What’s poisonous about Lee’s plan is the precedent it could set: It opens the door to paying off that debt by selling off our most precious birthright, the greatest heritage we can pass on to our children.
Once politicians have dipped their hands in this cookie jar, they’ll be back for more. Count on it.
And there is no limiting principle.
The fundamental argument of many in the public lands takeover movement is that the federal government has no constitutional right to possess lands except for federal buildings and military installations. They have refrained from extending the sell-off logic to national parks and monuments, not because they have some argument why such lands are different, but because they know it would be horrendously unpopular.
But chip away at public lands year after year, and they’ll be on the block too, sooner or later.
The instant this land enters private hands, it will be lost to you forever.
Idahoans have seen an influx of wealthy out-of-staters. People have been driven from their homes as property taxes rise, driven by these deep pockets. And if federal lands go up for sale, you can be sure they won’t wind up in Idahoans’ hands.

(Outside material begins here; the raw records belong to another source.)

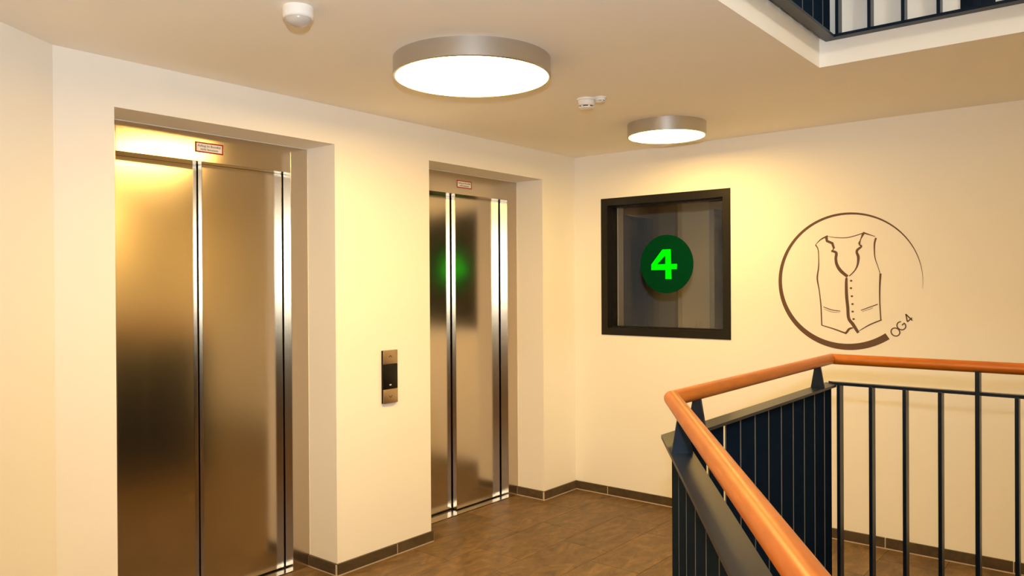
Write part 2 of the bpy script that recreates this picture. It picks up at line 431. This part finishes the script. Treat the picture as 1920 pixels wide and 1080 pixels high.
# small unlit room beyond the glass
bbox('wall_room_far', (-1.3, 1.75, 0), (2.4, 1.9, H), M_BACK, kind='structure')
bbox('wall_room_left', (-1.3, 0.2, 0), (-1.15, 1.75, H), M_BACK, kind='structure')
bbox('wall_room_right', (2.25, 0.2, 0), (2.4, 1.75, H), M_BACK, kind='structure')
bbox('ceiling_room', (-1.3, 0.2, H), (2.4, 1.9, H + 0.1), M_BACK, kind='structure')
bbox('floor_room', (-1.3, 0.2, -0.1), (2.4, 1.9, 0), M_GROUT, kind='structure')
bbox('trim_room_1', (-1.15, 1.70, 0), (-0.06, 1.75, H), M_BACKD, kind='structure')
bbox('trim_room_2', (0.27, 1.70, 0), (0.62, 1.75, H), M_BACKD, kind='structure')

sign = thing('floor_number_sign', (0.6895, 0.1055, 1.436), 'round dark green sign with bright green 4 on the window glass', 'sign')
bm = bmesh.new(); n = 64
a = [bm.verts.new((0.6895 + 0.2015 * math.cos(2 * math.pi * i / n), 0.1025, 1.6375 + 0.2015 * math.sin(2 * math.pi * i / n))) for i in range(n)]
b = [bm.verts.new((v.co.x, 0.1058, v.co.z)) for v in a]
bm.faces.new(a); bm.faces.new(b[::-1])
for i in range(n): bm.faces.new((a[i], a[(i + 1) % n], b[(i + 1) % n], b[i]))
done('disc', bm, M_DGREEN, sign)
def four(u, v): return 0.6895 + (u - 493) / 325 * 0.403, 1.6375 - (v - 540) / 358 * 0.403
bm = bmesh.new()
for quad in ([(488, 450), (522, 450), (526, 632), (488, 632)], [(400, 540), (400, 576), (489, 576), (489, 540)], [(525, 540), (525, 573), (558, 573), (560, 540)], [(470, 450), (490, 450), (490, 486), (437, 541), (400, 541)]):
    P = [four(*q) for q in quad]
    f = [bm.verts.new((x, 0.1018, z)) for x, z in P]; k = [bm.verts.new((x, 0.1028, z)) for x, z in P]
    bm.faces.new(f); bm.faces.new(k[::-1])
    for i in range(len(P)): bm.faces.new((f[i], f[(i + 1) % len(P)], k[(i + 1) % len(P)], k[i]))
tag(done('digit', bm, M_LGREEN, sign), 'bright green number 4')

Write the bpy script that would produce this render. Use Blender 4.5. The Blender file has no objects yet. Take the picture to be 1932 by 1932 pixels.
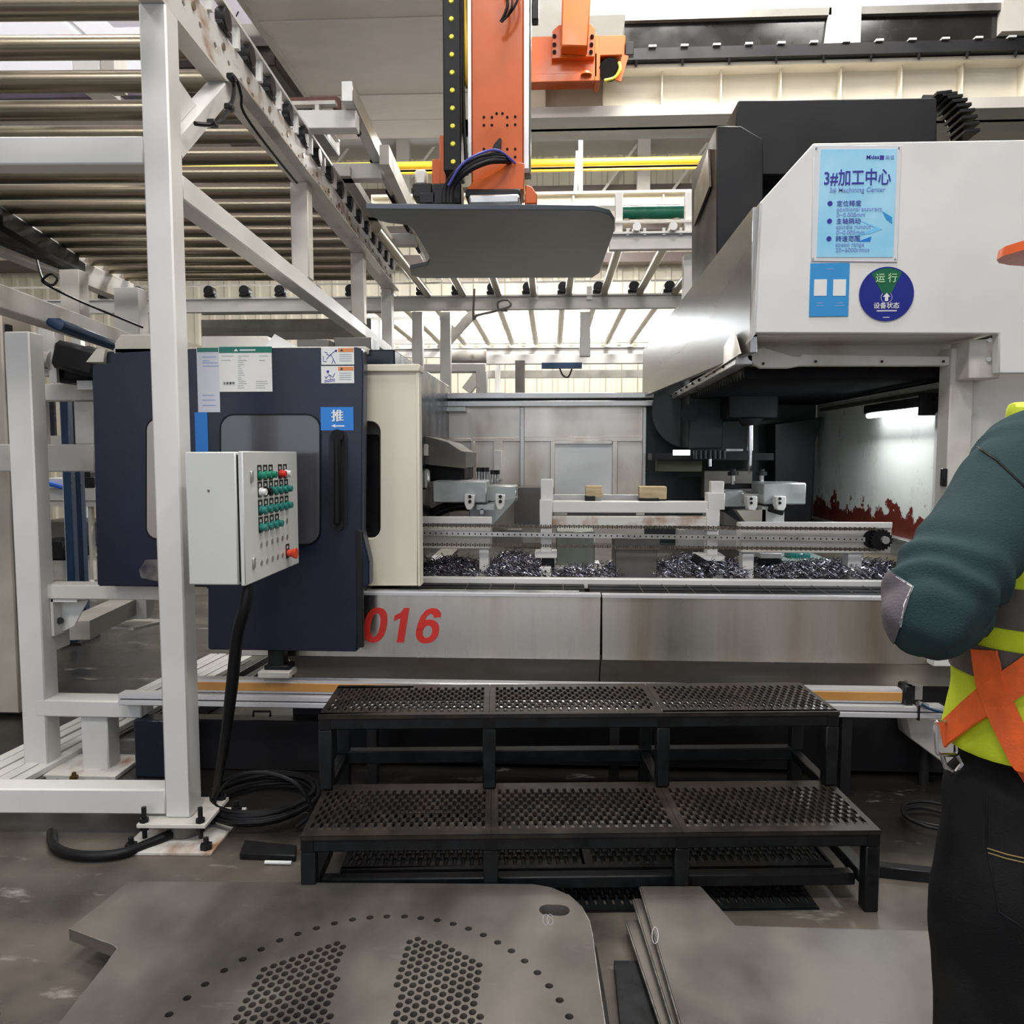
import bpy, bmesh, math, random
from mathutils import Vector, Matrix
from mathutils.bvhtree import BVHTree
random.seed(7)
R = math.radians
SC = bpy.context.scene
COL = SC.collection

# ------------------------------------------------------------------ camera, world, light, exposure
FPX, CX, CY = 1476.0, 966.0, 966.0
CAM = Vector((0, 0, 1.42)); YAW, PITCH = R(2.95), R(-4.22)
cd = bpy.data.cameras.new('camera'); cam = bpy.data.objects.new('camera', cd); COL.objects.link(cam)
cd.sensor_width = 36; cd.lens = 36 * FPX / 1932; cd.clip_start = 0.05; cd.clip_end = 200
cam.location = CAM; cam.rotation_euler = (R(90) + PITCH, 0, YAW); SC.camera = cam
w = bpy.data.worlds.new('world'); SC.world = w; w.use_nodes = True
w.node_tree.nodes['Background'].inputs[0].default_value = (0.93, 0.96, 1.0, 1)
w.node_tree.nodes['Background'].inputs[1].default_value = 0.26
SC.view_settings.view_transform = 'Standard'; SC.view_settings.look = 'None'
SC.view_settings.gamma = 1; SC.view_settings.use_curve_mapping = False
SC.view_settings.exposure = 0.11
def area(loc, size, power, col=(1, 0.97, 0.93), rot=(0, 0, 0), sy=None):
    l = bpy.data.lights.new('area_lamp', 'AREA'); l.shape = 'RECTANGLE'; l.size = size; l.size_y = sy or size
    l.energy = power; l.color = col
    o = bpy.data.objects.new('area_lamp', l); COL.objects.link(o); o.location = loc; o.rotation_euler = rot
    return o
for lx, ly, p in ((-4.2, -1.5, 125), (-0.6, -1.0, 140), (3.2, -0.6, 125), (-3.4, 3.4, 110), (0.35, 2.2, 120), (3.2, 4.4, 110), (-3.6, 9.6, 260), (1.2, 9.8, 420), (0.2, 13.4, 260), (1.3, 5.3, 130)):  # overhead lamps; the last one is added fill for the rear rails
    area((lx, ly, 6.6), 1.2, p, sy=0.9)
area((.9, 6.0, 6.3), 1.2, 170, rot=(R(52), 0, 0))  # added tilted lamp, out of view, to brighten the rear rails
# added cool area light behind the camera: front fill and lift for the tray
area((-1.5, -3.8, 3.4), 8, 125, (0.80, 0.87, 1.0), (R(86), 0, 0), 4.4)

# ------------------------------------------------------------------ pixel -> world
_F = Vector((-math.sin(YAW) * math.cos(PITCH), math.cos(YAW) * math.cos(PITCH), math.sin(PITCH)))
_R = Vector((math.cos(YAW), math.sin(YAW), 0)); _U = _R.cross(_F)
def ray(px, py): return _F + _R * ((px - CX) / FPX) - _U * ((py - CY) / FPX)
def at(px, py, Y):
    d = ray(px, py); return CAM + d * (Y / d.y)
def atz(px, py, Z):
    d = ray(px, py); return CAM + d * ((Z - CAM.z) / d.z)
def atx(px, py, X):
    d = ray(px, py); return CAM + d * (X / d.x)
def rect(px0, py0, px1, py1, Y):
    mx, my = (px0 + px1) / 2, (py0 + py1) / 2
    return at(px0, my, Y).x, at(px1, my, Y).x, at(mx, py1, Y).z, at(mx, py0, Y).z

# ------------------------------------------------------------------ mesh helpers
class MB:
    def __init__(s, local=False): s.v = []; s.f = []; s.local = local
    def add(s, vs, fs):
        n = len(s.v); s.v += [tuple(p) for p in vs]; s.f += [tuple(n + i for i in f) for f in fs]; return s
    def box(s, x0, x1, y0, y1, z0, z1):
        return s.add([(x, y, z) for x in (x0, x1) for y in (y0, y1) for z in (z0, z1)],
                     [(0, 1, 3, 2), (4, 6, 7, 5), (0, 4, 5, 1), (2, 3, 7, 6), (0, 2, 6, 4), (1, 5, 7, 3)])
    def cb(s, c, sx, sy, sz): return s.box(c[0] - sx / 2, c[0] + sx / 2, c[1] - sy / 2, c[1] + sy / 2, c[2] - sz / 2, c[2] + sz / 2)
    def pb(s, px0, py0, px1, py1, Y, d):            # box whose front face lies on the plane Y
        x0, x1, z0, z1 = rect(px0, py0, px1, py1, Y); return s.box(x0, x1, Y, Y + d, z0, z1)
    def beam(s, p0, p1, wd, h, up=(0, 0, 1)):
        p0, p1 = Vector(p0), Vector(p1); d = (p1 - p0).normalized(); up = Vector(up)
        if abs(d.dot(up)) > .99: up = Vector((0, 1, 0))
        a = d.cross(up).normalized() * wd / 2; b = a.cross(d).normalized() * h / 2
        vs = [p + i * a + j * b for p in (p0, p1) for i, j in ((-1, -1), (1, -1), (1, 1), (-1, 1))]
        return s.add(vs, [(0, 1, 2, 3), (7, 6, 5, 4), (0, 4, 5, 1), (1, 5, 6, 2), (2, 6, 7, 3), (3, 7, 4, 0)])
    def cyl(s, p0, p1, r, n=16, r2=None):
        p0, p1 = Vector(p0), Vector(p1); d = (p1 - p0).normalized(); r2 = r if r2 is None else r2
        a = d.orthogonal().normalized(); b = d.cross(a)
        vs = []
        for p, q in ((p0, r), (p1, r2)):
            vs += [p + (a * math.cos(2 * math.pi * k / n) + b * math.sin(2 * math.pi * k / n)) * q for k in range(n)]
        fs = [(k, (k + 1) % n, n + (k + 1) % n, n + k) for k in range(n)]
        fs += [tuple(range(n - 1, -1, -1)), tuple(range(n, 2 * n))]
        return s.add(vs, fs)
    def tube(s, pts, r, n=10, closed=False):
        pts = [Vector(p) for p in pts]; m = len(pts); rs = r if isinstance(r, (list, tuple)) else [r] * m
        vs = []; nrm = None
        for i, p in enumerate(pts):
            a = pts[(i - 1) % m] if (i or closed) else p; b = pts[(i + 1) % m] if (i < m - 1 or closed) else p
            d = (b - a).normalized()
            nrm = d.orthogonal().normalized() if nrm is None else (nrm - d * nrm.dot(d)).normalized()
            bi = d.cross(nrm)
            vs += [p + (nrm * math.cos(2 * math.pi * k / n) + bi * math.sin(2 * math.pi * k / n)) * rs[i] for k in range(n)]
        fs = []
        for i in range(m if closed else m - 1):
            j = (i + 1) % m
            fs += [(i * n + k, i * n + (k + 1) % n, j * n + (k + 1) % n, j * n + k) for k in range(n)]
        if not closed: fs += [tuple(range(n - 1, -1, -1)), tuple((m - 1) * n + k for k in range(n))]
        return s.add(vs, fs)
    def prism(s, poly, axis, a0, a1):
        def P(p, t): return (p[0], t, p[1]) if axis == 'y' else ((t, p[0], p[1]) if axis == 'x' else (p[0], p[1], t))
        n = len(poly)
        return s.add([P(p, a0) for p in poly] + [P(p, a1) for p in poly],
                     [tuple(range(n)), tuple(range(2 * n - 1, n - 1, -1))] + [(k, n + k, n + (k + 1) % n, (k + 1) % n) for k in range(n)])
    def loft(s, rings):                              # rings of equal length, capped
        n = len(rings[0]); vs = [p for r in rings for p in r]; fs = []
        for i in range(len(rings) - 1):
            fs += [(i * n + k, i * n + (k + 1) % n, (i + 1) * n + (k + 1) % n, (i + 1) * n + k) for k in range(n)]
        m = (len(rings) - 1) * n
        fs += [tuple(range(n - 1, -1, -1)), tuple(m + k for k in range(n))]
        return s.add(vs, fs)
    def fill(s, loops, th, M):                       # outline plus holes, thickness th about 0, mapped by M(x, y, z)
        cu = bpy.data.curves.new('t', 'CURVE'); cu.dimensions = '2D'; cu.fill_mode = 'BOTH'; cu.extrude = th / 2
        for lp in loops:
            sp = cu.splines.new('POLY'); sp.points.add(len(lp) - 1); sp.use_cyclic_u = True
            for q, p in zip(sp.points, lp): q.co = (p[0], p[1], 0, 1)
        return s.curve(cu, M)
    def curve(s, cu, M):
        o = bpy.data.objects.new('t', cu); COL.objects.link(o); dg = bpy.context.evaluated_depsgraph_get()
        me = bpy.data.meshes.new_from_object(o.evaluated_get(dg)); bpy.data.objects.remove(o); bpy.data.curves.remove(cu)
        s.add([M(*v.co) for v in me.vertices], [tuple(p.vertices) for p in me.polygons]); bpy.data.meshes.remove(me); return s
    def text(s, body, size, M, align='LEFT', bold=0.0, shear=0.0, space=1.0, extrude=0.0004):
        cu = bpy.data.curves.new('t', 'FONT'); cu.body = body; cu.size = size; cu.align_x = align; cu.offset = bold * size
        cu.shear = shear; cu.space_character = space; cu.extrude = extrude; cu.resolution_u = 4; cu.fill_mode = 'BOTH'
        return s.curve(cu, M)
    def mesh(s, name, inv=None, bevel=0.0, seg=1):
        me = bpy.data.meshes.new(name)
        vs = s.v if (inv is None or s.local) else [tuple(inv @ Vector(p)) for p in s.v]
        me.from_pydata(vs, [], s.f); me.validate()
        bm = bmesh.new(); bm.from_mesh(me)
        bmesh.ops.remove_doubles(bm, verts=bm.verts, dist=1e-6)
        bmesh.ops.recalc_face_normals(bm, faces=bm.faces)
        if bevel > 0:
            es = [e for e in bm.edges if len(e.link_faces) == 2 and e.calc_face_angle(0) > R(40)]
            bmesh.ops.bevel(bm, geom=es, offset=bevel, segments=seg, affect='EDGES', clamp_overlap=True)
        bm.to_mesh(me); bm.free()
        for p in me.polygons: p.use_smooth = True
        me.set_sharp_from_angle(angle=R(38)); return me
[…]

They’ll wind up the possession of folks like the Wilks brothers, a pair of Texans who’ve worked hard to lock Idahoans out of their public lands and backed a money-making venture to turn the future of hunting into a possession of the wealthy. Maybe they’ll wind up being sold to mining companies, to be wrecked, stripped and left to leach heavy metals into your drinking water.
If you want to see Idaho’s long-term future once this door is opened, visit the East Coast, where there is almost no federal land.
Want to fish? Good luck. Along the banks of many rivers, you’ll find fenced river lots that make it impossible to enter the river without traveling many miles.
Want to hunt? Keep dreaming. Unless you are already close friends with a large landowner, or want to pay a huge chunk of change to shoot a trough-fed deer on a high-fence hunting operation, you’ll have to travel a very long way to find someplace you can do it.
Need a hike through the woods to clear your head? Be ready to fork over a few tanks of gas to get somewhere where it’s allowed.
Want to ride your side-by-side? Where, exactly?
Those are just the recreational uses. Ranchers could lose grazing land that is leased at a much lower rate than comparable private land.
If Sens. Mike Crapo and Jim Risch vote for a reconciliation bill that contains these land sale provisions, they’re voting to sell Idaho’s soul.
Maybe they want to live in Washington, D.C. The rest of us don’t.